Men’s health support should go beyond one month
A strong campaign can start in Men’s Health Awareness Month, but it should not end there. One awareness date works best when it feeds into a wider wellbeing calendar.
For example, blood pressure and cardiovascular messaging can connect naturally with National Heart Month at Work. Stress, sleep, and resilience content can then be reinforced through later campaigns and learning sessions. This gives employers a more credible, year-round approach instead of isolated activity that is quickly forgotten.
The same principle applies to manager communication. If you want people to engage, managers should know what is happening, why it is being run, and how long it takes. Clear internal messaging improves participation more than over-designed campaign branding.
What good looks like for employers
A useful Men’s Health Awareness Month campaign is not judged by how much content is produced. It is judged by whether employees actually take part and whether the format is easy to run.

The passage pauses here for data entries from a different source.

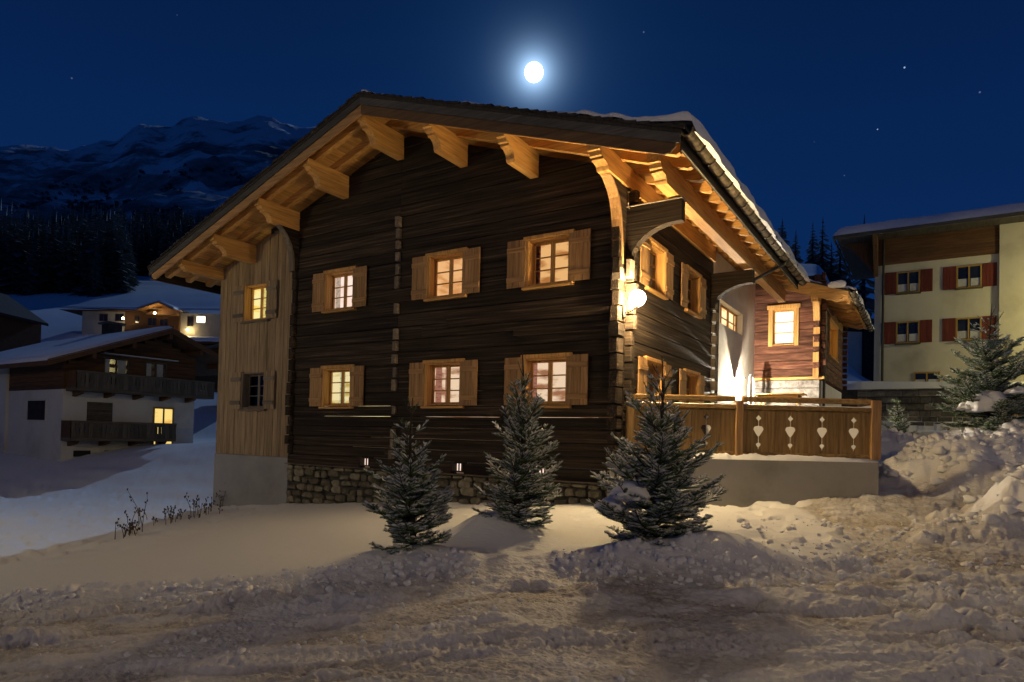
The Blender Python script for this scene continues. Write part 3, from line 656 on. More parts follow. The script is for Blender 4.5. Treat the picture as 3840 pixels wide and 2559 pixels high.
# ------------------------------------------------------------------ windows and shutters
def window(Fr, a0, a1, c0, c1, mats, lit=None, reveal=0.15, casing=0.085, panes=(2, 3), curtain=None, sill=True, depth=0.85, parent=CH, proud=0.035, name='window', sash_mat=None, lintel=True, fill=0.0):
    mh, mv = mats
    w = MB(); t = 0.032
    w.box(a0, a0 + t, -0.24, 0.02, c0, c1, Fr); w.box(a1 - t, a1, -0.24, 0.02, c0, c1, Fr)
    w.box(a0 + t, a1 - t, -0.24, 0.02, c1 - t, c1, Fr); w.box(a0 + t, a1 - t, -0.24, 0.02, c0, c0 + t, Fr)
    w.cbox(a0 - casing + 0.03, a0 + 0.03, 0.002, proud + 0.02, c0 - 0.03, c1 + casing * 0.6, Fr); w.cbox(a1 - 0.03, a1 + casing - 0.03, 0.002, proud + 0.02, c0 - 0.03, c1 + casing * 0.6, Fr)
    if lintel: w.cbox(a0 - casing - 0.01, a1 + casing + 0.01, 0.0, proud + 0.04, c1 - 0.005, c1 + casing * 0.95, Fr)
    W = w.build(name, mv, parent)
    if sill: MB().cbox(a0 - 0.10, a1 + 0.10, -0.02, 0.10, c0 - 0.075, c0 - 0.02, Fr).build('sill', mh, W)
    npx, npz = panes; b0, b1 = -reveal - 0.035, -reveal
    ia0, ia1, ic0, ic1 = a0 + t, a1 - t, c0 + t, c1 - t
    wd = (ia1 - ia0) / npx; pm = None; sm = sash_mat or mv
    for i in range(npx):
        s0, s1 = ia0 + wd * i, ia0 + wd * (i + 1); sw = 0.048
        sh = MB(); sh.box(s0, s0 + sw, b0, b1, ic0, ic1, Fr); sh.box(s1 - sw, s1, b0, b1, ic0, ic1, Fr)
        sh.box(s0 + sw, s1 - sw, b0, b1, ic0, ic0 + sw, Fr); sh.box(s0 + sw, s1 - sw, b0, b1, ic1 - sw, ic1, Fr)
        hh = (ic1 - ic0 - 2 * sw) / npz
        for k in range(1, npz): sh.box(s0 + sw, s1 - sw, b0 + 0.004, b1 - 0.004, ic0 + sw + hh * k - 0.013, ic0 + sw + hh * k + 0.013, Fr)
        sh.build('sash', sm, W)
        for k in range(npz):
            cc = Fr((s0 + s1) / 2, -reveal - 0.018, ic0 + sw + hh * (k + 0.5))
            if pm is None:
                p = MB(); o = cc
                q = lambda a, c: Fr(a, -reveal - 0.018, c) - o
                za, zb = ic0 + sw + hh * k, ic0 + sw + hh * (k + 1)
                p.add([q(s0 + sw, za), q(s1 - sw, za), q(s1 - sw, zb), q(s0 + sw, zb)], [(0, 1, 2, 3)]); pm = p.mesh('pane', m_glass)
            shared('pane', pm, W, cc)
    e = 0.32; r0_, r1_, s0_, s1_ = a0 - e, a1 + e, c0 - 0.25, c1 + 0.22
    rm = MB(); bb, ff = -0.25 - depth, -0.25
    v = [Fr(r0_, ff, s0_), Fr(r1_, ff, s0_), Fr(r1_, ff, s1_), Fr(r0_, ff, s1_), Fr(r0_, bb, s0_), Fr(r1_, bb, s0_), Fr(r1_, bb, s1_), Fr(r0_, bb, s1_)]
    rm.add(v, [(4, 5, 6, 7), (0, 1, 5, 4), (2, 3, 7, 6), (1, 2, 6, 5), (3, 0, 4, 7)])
    rm.build('room', lit or m_dark, W)
    if curtain:
        cm, spans = curtain
        for f0, f1 in spans:
            n = 15; vs = []; fs = []
            for i in range(n):
                a = a0 + (a1 - a0) * (f0 + (f1 - f0) * i / (n - 1)); bz = -reveal - 0.10 - 0.022 * math.sin(i * 1.9)
                vs += [Fr(a, bz, c0 - 0.1), Fr(a, bz, c1 + 0.1)]
            for i in range(n - 1): fs.append((2 * i, 2 * i + 2, 2 * i + 3, 2 * i + 1))
            MB().add(vs, fs).build('curtain', cm, W, fix=False)
    return W
def shutter(Fr, a0, a1, c0, c1, mv, mh, b=0.045, n=3, parent=CH, battens=True):
    w = (a1 - a0) / n
    sh = MB()
    if battens:
        bt = lambda q, f: q.cbox(a0 + 0.01, a1 - 0.01, b + 0.0265, b + 0.05, c0 + (c1 - c0) * f - 0.055, c0 + (c1 - c0) * f + 0.055, Fr, 0.008)
        bt(sh, 0.17); S = sh.build('shutter', mh, parent); bt(MB(), 0.80).build('batten', mh, S)
    else:
        sh.box(a0, a1, b - 0.012, b - 0.002, c0 + 0.02, c1 - 0.02, Fr); S = sh.build('shutter', mh, parent)
    for i in range(n):
        MB().cbox(a0 + w * i + 0.002, a0 + w * (i + 1) - 0.002, b, b + 0.026, c0, c1, Fr, 0.006).build('plank', mv, S)
    return S
L_ROSE = emit('room_light_rosy', (1.0, 0.78, 0.66), 1.15, (0.95, 0.66, 0.52))
L_PEACH = emit('room_light_peach', (1.0, 0.53, 0.22), 0.95, (0.75, 0.32, 0.10))
L_ORNG = emit('room_light_orange', (1.0, 0.54, 0.20), 0.9, (0.52, 0.20, 0.05))
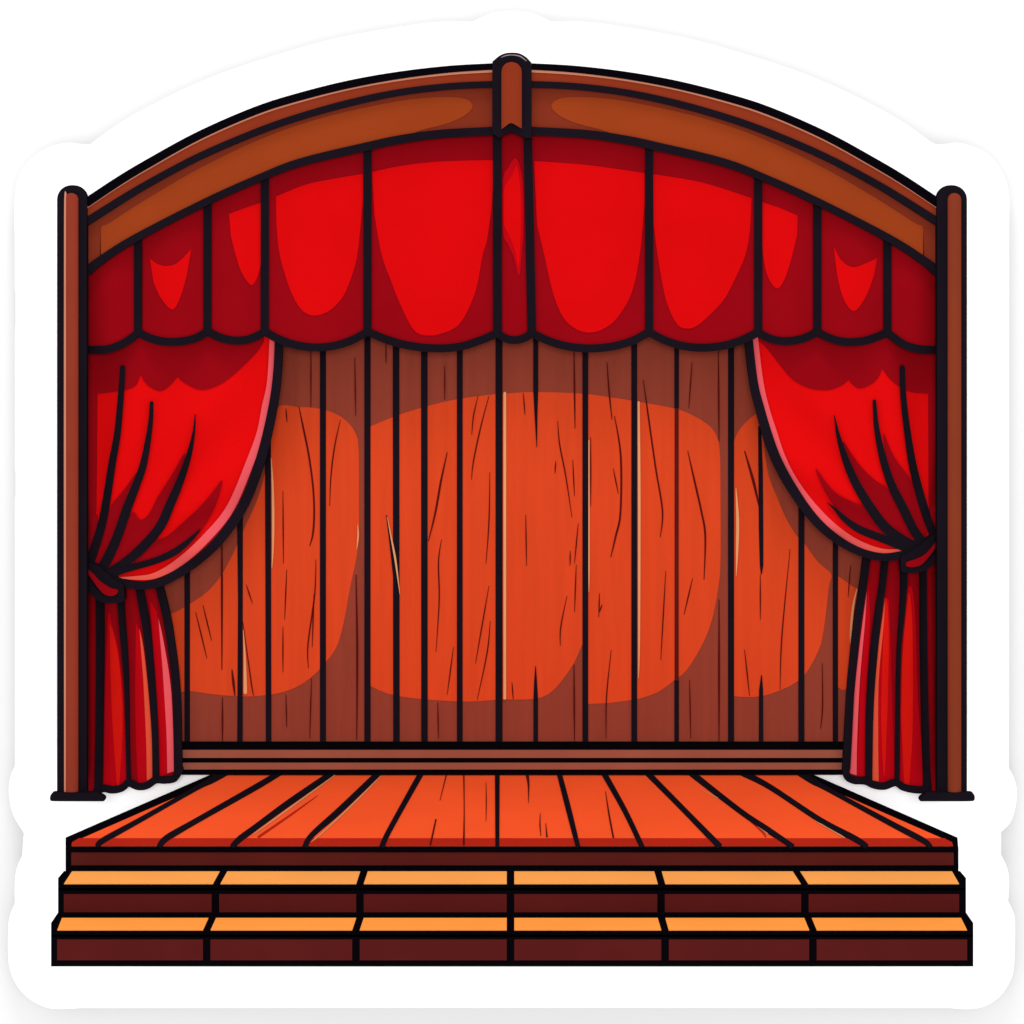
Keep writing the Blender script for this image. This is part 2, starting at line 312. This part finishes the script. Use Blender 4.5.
# ---------------------------------------------------------------- two front steps, six blocks wide each
steps = thing('stage_steps', 'two wide front steps with pale orange treads and maroon risers below the stage floor', 'steps', (0, D2 - D0, Z3))
def step(zt, dep, tread_out, tread_in, riser_y, riser_in, divt, divr, tm, yt_, yb_, zbot, ybackd):
    p = Part()
    p.poly(tread_out, BLACK, floor=zt, thick=.02)
    xa = at(tread_out[4][0], tread_out[4][1], dep).x; xb = at(tread_out[3][0], tread_out[3][1], dep).x
    p.box(xa, xb, dep - D0, ybackd - D0 - .004, zbot, zt - .002, BLACK)
    s = p.build('step', root=steps)
    xs_t = [tread_in[0][0]] + [d[0] for d in divt] + [tread_in[1][0]]; xs_b = [tread_in[3][0]] + [d[1] for d in divt] + [tread_in[2][0]]
    xr_ = [riser_in[0]] + divr + [riser_in[1]]; h = 3.8
    for i in range(6):
        l = 0 if i == 0 else h; r = 0 if i == 5 else h
        q = [(xs_t[i] + l, yt_), (xs_t[i + 1] - r, yt_), (xs_b[i + 1] - r, yb_), (xs_b[i] + l, yb_)]
        Part().poly(q, tm, floor=zt, lift=.006, thick=.006).build('tread', parent=s, root=steps)
        q = [(xr_[i] + l, riser_y[0]), (xr_[i + 1] - r, riser_y[0]), (xr_[i + 1] - r, riser_y[1]), (xr_[i] + l, riser_y[1])]
        Part().poly(q, RISER, dep, lift=.008, thick=.008).build('riser', parent=s, root=steps)
step(Z1, D1, [(64, 871), (960, 871), (966, 878), (966, 888), (58, 888), (58, 878)], [(72, 872), (952, 872), (959, 884), (64, 884)], (894, 912), (64, 959),
     [(223.5, 216.7), (364, 360), (510.5, 510.5), (658, 661.5), (796.5, 804.5)], [215.5, 360, 510.5, 661, 804.8], TREAD_A, 872, 884.3, Z3, DF)
step(Z2, D2, [(58, 912.5), (966, 912.5), (973.3, 923), (973.3, 934.5), (51, 934.5), (51, 923)], [(62, 918.5), (961, 918.5), (967, 930.6), (57.3, 930.6)], (939.3, 960), (57.3, 967),
     [(212.3, 206.8), (360, 356), (510.5, 510.5), (661.5, 665), (808, 813)], [206.8, 356, 510.5, 665, 812.8], TREAD_B, 918.5, 930.6, Z3, D1)

# ---------------------------------------------------------------- proscenium: posts, arch, centre post
arch = thing('proscenium_arch', 'brown wooden arched frame with two round-topped side posts and a short centre post', 'arch', at(512, 801, D_POST))
def post(out, inn, mat, sh):
    x0, x1 = out; i0, i1 = inn; c = (x0 + x1) / 2; p = Part()
    r = (x1 - x0) / 2
    p.poly([(x0, 797), (x0, 199)] + [(c - r * math.cos(math.pi * k / 12), 199 - 14 * math.sin(math.pi * k / 12)) for k in range(1, 12)] + [(x1, 199), (x1, 797)], INK, D_POST, thick=.1)
    m0, m1 = (x0 + 3, x1 - 10) if c < 512 else (x0 + 10, x1 - 3)
    p.poly([(m0, 790), (m0, 200), (m1, 200), (m1, 790)], INK, D_POST, lift=-.1, thick=.5)
    ci = (i0 + i1) / 2; ri = (i1 - i0) / 2
    dep = lambda x, y: D_POST - .012 - .05 * math.sqrt(max(0, 1 - ((x - ci) / (ri + .5)) ** 2))
    cap_ = [(ci - ri * math.cos(math.pi * k / 8), 199.5 - 6.5 * math.sin(math.pi * k / 8)) for k in range(1, 8)]
    p.poly([(i0, 794), (i0, 199.5)] + cap_ + [(i1, 199.5), (i1, 794)], mat, dep, thick=.03, cell=2)
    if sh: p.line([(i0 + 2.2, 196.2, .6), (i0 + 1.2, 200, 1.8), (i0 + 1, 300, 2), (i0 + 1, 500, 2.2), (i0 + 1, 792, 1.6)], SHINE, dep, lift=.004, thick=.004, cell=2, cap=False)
    o = p.build('post', root=arch)
    q = Part()
    return o
pl = post((57, 86.7), (64, 78), POST_L, True)
prr = post((937, 967), (948, 961.2), POST_R, False)
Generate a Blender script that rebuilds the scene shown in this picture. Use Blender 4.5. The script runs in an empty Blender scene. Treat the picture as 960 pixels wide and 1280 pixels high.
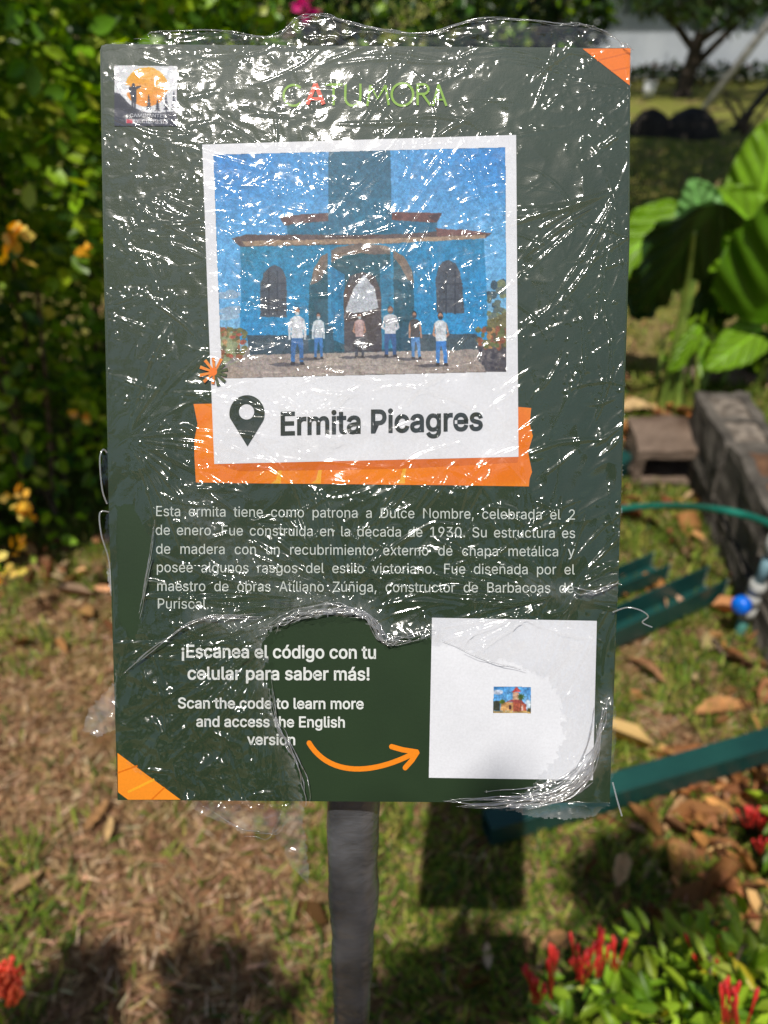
import bpy, bmesh, math, random, json
import numpy as np
from mathutils import Vector, Matrix
random.seed(7); RNG = np.random.default_rng(11)
SC = bpy.context.scene; COL = SC.collection
R = math.radians

# ---------------------------------------------------------------- camera
PITCH = R(35.0); CAMZ = 1.5; F = 950.0
RIGHT = Vector((1, 0, 0)); UP = Vector((0, math.sin(PITCH), math.cos(PITCH))); FWD = Vector((0, math.cos(PITCH), -math.sin(PITCH)))
CAM = Vector((0, 0, CAMZ))
cd = bpy.data.cameras.new('camera'); cam = bpy.data.objects.new('camera', cd); COL.objects.link(cam)
cam.location = CAM; cam.rotation_euler = (R(90) - PITCH, 0, 0)
cd.sensor_fit = 'VERTICAL'; cd.sensor_height = 36.0; cd.sensor_width = 27.0; cd.lens = F / 1280 * 36
cd.clip_start = 0.01; cd.clip_end = 2000
cd.dof.use_dof = True; cd.dof.focus_distance = 0.313; cd.dof.aperture_fstop = cd.lens / 3.1; cd.dof.aperture_blades = 0
SC.camera = cam
# ---------------------------------------------------------------- sky and sun
SUN_TRAVEL = Vector((0.148, 0.48, -1.0)).normalized(); TO_SUN = -SUN_TRAVEL
world = bpy.data.worlds.new('World'); SC.world = world; world.use_nodes = True
wn = world.node_tree; bg = wn.nodes['Background']; sky = wn.nodes.new('ShaderNodeTexSky'); sky.sky_type = 'NISHITA'; sky.sun_disc = False
sky.sun_elevation = math.asin(TO_SUN.z); sky.sun_rotation = math.atan2(TO_SUN.x, TO_SUN.y)
wn.links.new(sky.outputs[0], bg.inputs[0]); bg.inputs[1].default_value = 0.08
sd = bpy.data.lights.new('sun', 'SUN'); sd.energy = 4.3; sd.angle = R(0.53); sd.color = (1.0, 0.95, 0.87)
so = bpy.data.objects.new('sun', sd); COL.objects.link(so); so.location = (-3, -9, 20); so.rotation_euler = SUN_TRAVEL.to_track_quat('-Z', 'Y').to_euler()
SC.view_settings.view_transform = 'Standard'; SC.view_settings.look = 'None'; SC.view_settings.exposure = 0.0; SC.view_settings.gamma = 1.0
SC.view_settings.use_curve_mapping = False
SC.render.engine = 'CYCLES'; SC.cycles.use_denoising = True; SC.cycles.transparent_max_bounces = 24; SC.cycles.max_bounces = 8
SC.cycles.sample_clamp_indirect = 6

# ---------------------------------------------------------------- helpers
def lin(r, g, b):
    def f(c):
        c /= 255.0
        return c / 12.92 if c <= 0.04045 else ((c + 0.055) / 1.055) ** 2.4
    return (f(r), f(g), f(b), 1.0)
def ray(px, py): return RIGHT * ((px - 480) / F) + UP * ((640 - py) / F) + FWD
def gnd(px, py, z=0.0):
    d = ray(px, py); return CAM + d * ((z - CAMZ) / d.z)
def at_y(px, py, Y):
    d = ray(px, py); return CAM + d * (Y / d.y)
def at_depth(px, py, D): return CAM + ray(px, py) * D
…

In practice, good delivery means low friction, visible support, and measurable output. Employees should be able to access health information during working hours without needing to make a separate trip or share personal details more widely than necessary. Employers should be able to run the activity with minimal disruption and clear supplier support.
That is why many organisations now favour workplace formats that combine speed with practical outcomes. A short webinar, an on-site wellbeing session, or a screening kiosk can all play a role, but the common factor is convenience. If the experience is simple, more people will use it.
Men’s Health Awareness Month is a strong opportunity to move from awareness to action. If you want better engagement, make it easy for employees to check their numbers, understand the results, and take the next step while they are already at work.